(YOUR OBJECTIVE): Leave out the pictures and transcribe everything else exactly.

##### SOURCE EXCERPT

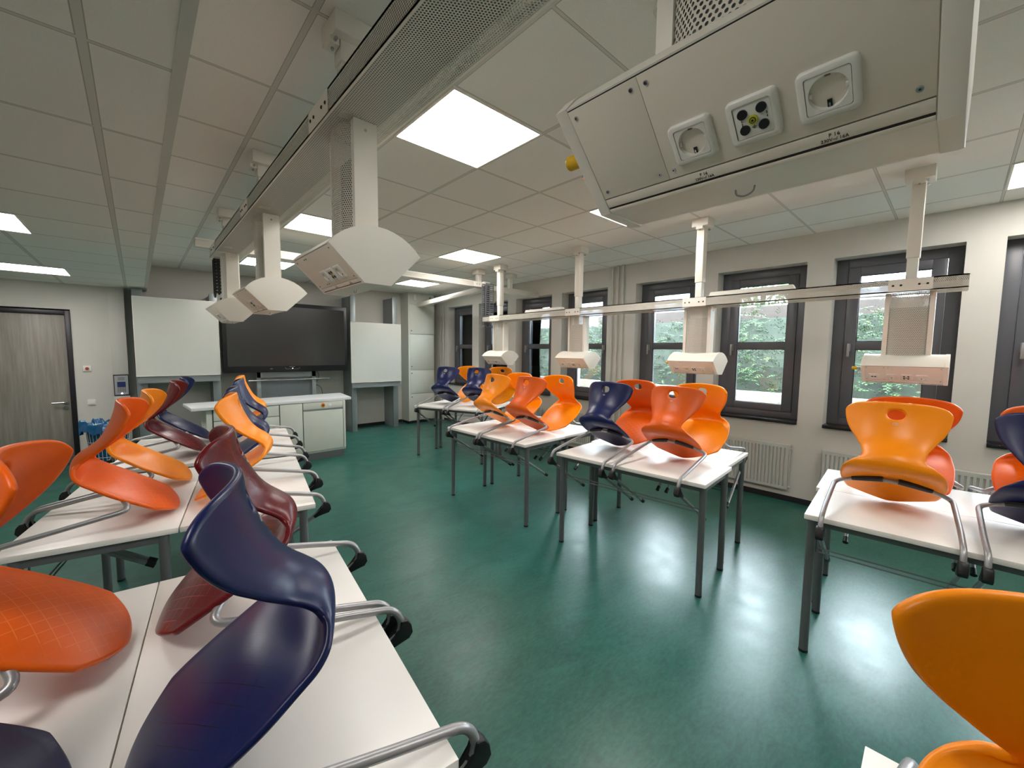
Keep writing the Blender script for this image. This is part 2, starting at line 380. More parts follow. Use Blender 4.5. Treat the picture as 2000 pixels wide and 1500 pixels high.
# window openings along the right wall
WR = [7.03, 5.90, 4.77, 3.64, 2.26, 1.14, 0.01, -1.12, -2.25]; WW = 0.905; WZ0, WZ1 = 0.905, 2.62
def pierced(mb, x0, x1, y0, y1, z0, z1, ww=WW, g=0.0, zz0=WZ0, zz1=WZ1):
    mb.box((x0, y0, z0), (x1, y1, zz0)); mb.box((x0, y0, zz1), (x1, y1, z1))
    ys = y1
    for r in WR:
        top = r+ww-g
        if top > ys: continue
        mb.box((x0, top, zz0), (x1, ys, zz1)); ys = r+g
    mb.box((x0, y0, zz0), (x1, ys, zz1))
mb = MB(); pierced(mb, WX, 5.56, BY0, FY+.1, -0.1, CZ+0.3)
struct(mb.obj('wall_right', M['wall'], smooth=0), 'pale window wall', 'wall')
mb = MB(); pierced(mb, 5.56, 5.79, BY0-1, FY+1, -0.5, 4.2, g=0.01)
struct(mb.obj('wall_outside', M['brick'], smooth=0), 'red brick outer skin of the window wall', 'wall')
struct(MB().box((5.79, 8.0, -0.5), (7.6, 8.3, 4.2)).obj('wall_wing', M['brick'], smooth=0), 'projecting red brick wing outside', 'wall')
for k, r in enumerate(WR[1:4]):
    t = MB().box((5.562, r+WW-0.022, WZ0), (5.80, r+WW-0.008, WZ1)).obj('trim_%d' % (k+2), M['jamb'], smooth=0); struct(t, 'white outer window reveal', 'trim')
struct(MB().box((BX0, FY, -0.1), (WX+.3, FY+0.12, CZ+0.3)).obj('wall_front', M['wall'], smooth=0), 'pale front wall behind the boards', 'wall')
mb = MB(); mb.box((BX0, DY, 2.15), (-0.10, FY, CZ)); mb.box((-0.65, DY, 0), (-0.10, FY, 2.15)); mb.box((BX0, DY, 0), (-1.70, FY, 2.15))
struct(mb.obj('wall_door', M['wall'], smooth=0), 'pale wall section around the door', 'wall')
struct(MB().box((BX0-.1, BY0, -0.1), (BX0, FY, CZ)).obj('wall_left', M['wall'], smooth=0), 'left wall', 'wall')
struct(MB().box((BX0, BY0-.1, -0.1), (WX+.3, BY0, CZ)).obj('wall_back', M['wall'], smooth=0), 'back wall', 'wall')
struct(MB().box((WX-0.012, BY0, 0), (WX, 8.16, 0.062)).obj('baseboard_right', M['plinth'], smooth=0), 'black baseboard under the windows', 'baseboard')
struct(MB().box((-0.1, FY-0.012, 0), (4.41, FY, 0.062)).obj('baseboard_front', M['plinth'], smooth=0), 'black baseboard along the front wall', 'baseboard')
struct(MB().box((-0.64, DY-0.012, 0), (-0.1, DY, 0.062)).obj('baseboard_left', M['plinth'], smooth=0), 'black baseboard beside the door', 'baseboard')

# door
d = bpy.data.objects.new('door_1', None); COL.objects.link(d); d.location = (-1.17, DY, 0); struct(d, 'grey wood veneer door in a black frame', 'door')
mb = MB(); mb.box((0.465, -0.02, 0), (0.52, 0.08, 2.13), .003); mb.box((-0.52, -0.02, 0), (-0.465, 0.08, 2.13), .003); mb.box((-0.465, -0.02, 2.075), (0.465, 0.08, 2.13), .003)
mb.obj('door_frame', M['doorframe'], d)
lf = MB().box((-0.463, 0.01, 0.115), (0.463, 0.05, 2.073), .002).obj('door_leaf', M['door'], d)
MB().box((-0.463, 0.008, 0.01), (0.463, 0.052, 0.113), .002).obj('kick_strip', M['leg'], d)
mb = MB(); mb.cyl((0.42, 0.012, 0.87), (0.42, -0.002, 0.87), 0.027); mb.tube([(0.42, 0, 0.87), (0.42, -0.045, 0.87), (0.29, -0.045, 0.87)], 0.010, .02); mb.cyl((0.42, 0.012, 0.795), (0.42, 0.0, 0.795), 0.026)
mb.obj('door_handle', M['chrome'], d)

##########

(COMPLETE ANSWER):
Keep writing the Blender script for this image. This is part 2, starting at line 380. More parts follow. Use Blender 4.5. Treat the picture as 2000 pixels wide and 1500 pixels high.
# window openings along the right wall
WR = [7.03, 5.90, 4.77, 3.64, 2.26, 1.14, 0.01, -1.12, -2.25]; WW = 0.905; WZ0, WZ1 = 0.905, 2.62
def pierced(mb, x0, x1, y0, y1, z0, z1, ww=WW, g=0.0, zz0=WZ0, zz1=WZ1):
    mb.box((x0, y0, z0), (x1, y1, zz0)); mb.box((x0, y0, zz1), (x1, y1, z1))
    ys = y1
    for r in WR:
        top = r+ww-g
        if top > ys: continue
        mb.box((x0, top, zz0), (x1, ys, zz1)); ys = r+g
    mb.box((x0, y0, zz0), (x1, ys, zz1))
mb = MB(); pierced(mb, WX, 5.56, BY0, FY+.1, -0.1, CZ+0.3)
struct(mb.obj('wall_right', M['wall'], smooth=0), 'pale window wall', 'wall')
mb = MB(); pierced(mb, 5.56, 5.79, BY0-1, FY+1, -0.5, 4.2, g=0.01)
struct(mb.obj('wall_outside', M['brick'], smooth=0), 'red brick outer skin of the window wall', 'wall')
struct(MB().box((5.79, 8.0, -0.5), (7.6, 8.3, 4.2)).obj('wall_wing', M['brick'], smooth=0), 'projecting red brick wing outside', 'wall')
for k, r in enumerate(WR[1:4]):
    t = MB().box((5.562, r+WW-0.022, WZ0), (5.80, r+WW-0.008, WZ1)).obj('trim_%d' % (k+2), M['jamb'], smooth=0); struct(t, 'white outer window reveal', 'trim')
struct(MB().box((BX0, FY, -0.1), (WX+.3, FY+0.12, CZ+0.3)).obj('wall_front', M['wall'], smooth=0), 'pale front wall behind the boards', 'wall')
mb = MB(); mb.box((BX0, DY, 2.15), (-0.10, FY, CZ)); mb.box((-0.65, DY, 0), (-0.10, FY, 2.15)); mb.box((BX0, DY, 0), (-1.70, FY, 2.15))
struct(mb.obj('wall_door', M['wall'], smooth=0), 'pale wall section around the door', 'wall')
struct(MB().box((BX0-.1, BY0, -0.1), (BX0, FY, CZ)).obj('wall_left', M['wall'], smooth=0), 'left wall', 'wall')
struct(MB().box((BX0, BY0-.1, -0.1), (WX+.3, BY0, CZ)).obj('wall_back', M['wall'], smooth=0), 'back wall', 'wall')
struct(MB().box((WX-0.012, BY0, 0), (WX, 8.16, 0.062)).obj('baseboard_right', M['plinth'], smooth=0), 'black baseboard under the windows', 'baseboard')
struct(MB().box((-0.1, FY-0.012, 0), (4.41, FY, 0.062)).obj('baseboard_front', M['plinth'], smooth=0), 'black baseboard along the front wall', 'baseboard')
struct(MB().box((-0.64, DY-0.012, 0), (-0.1, DY, 0.062)).obj('baseboard_left', M['plinth'], smooth=0), 'black baseboard beside the door', 'baseboard')

# door
d = bpy.data.objects.new('door_1', None); COL.objects.link(d); d.location = (-1.17, DY, 0); struct(d, 'grey wood veneer door in a black frame', 'door')
mb = MB(); mb.box((0.465, -0.02, 0), (0.52, 0.08, 2.13), .003); mb.box((-0.52, -0.02, 0), (-0.465, 0.08, 2.13), .003); mb.box((-0.465, -0.02, 2.075), (0.465, 0.08, 2.13), .003)
mb.obj('door_frame', M['doorframe'], d)
lf = MB().box((-0.463, 0.01, 0.115), (0.463, 0.05, 2.073), .002).obj('door_leaf', M['door'], d)
MB().box((-0.463, 0.008, 0.01), (0.463, 0.052, 0.113), .002).obj('kick_strip', M['leg'], d)
mb = MB(); mb.cyl((0.42, 0.012, 0.87), (0.42, -0.002, 0.87), 0.027); mb.tube([(0.42, 0, 0.87), (0.42, -0.045, 0.87), (0.29, -0.045, 0.87)], 0.010, .02); mb.cyl((0.42, 0.012, 0.795), (0.42, 0.0, 0.795), 0.026)
mb.obj('door_handle', M['chrome'], d)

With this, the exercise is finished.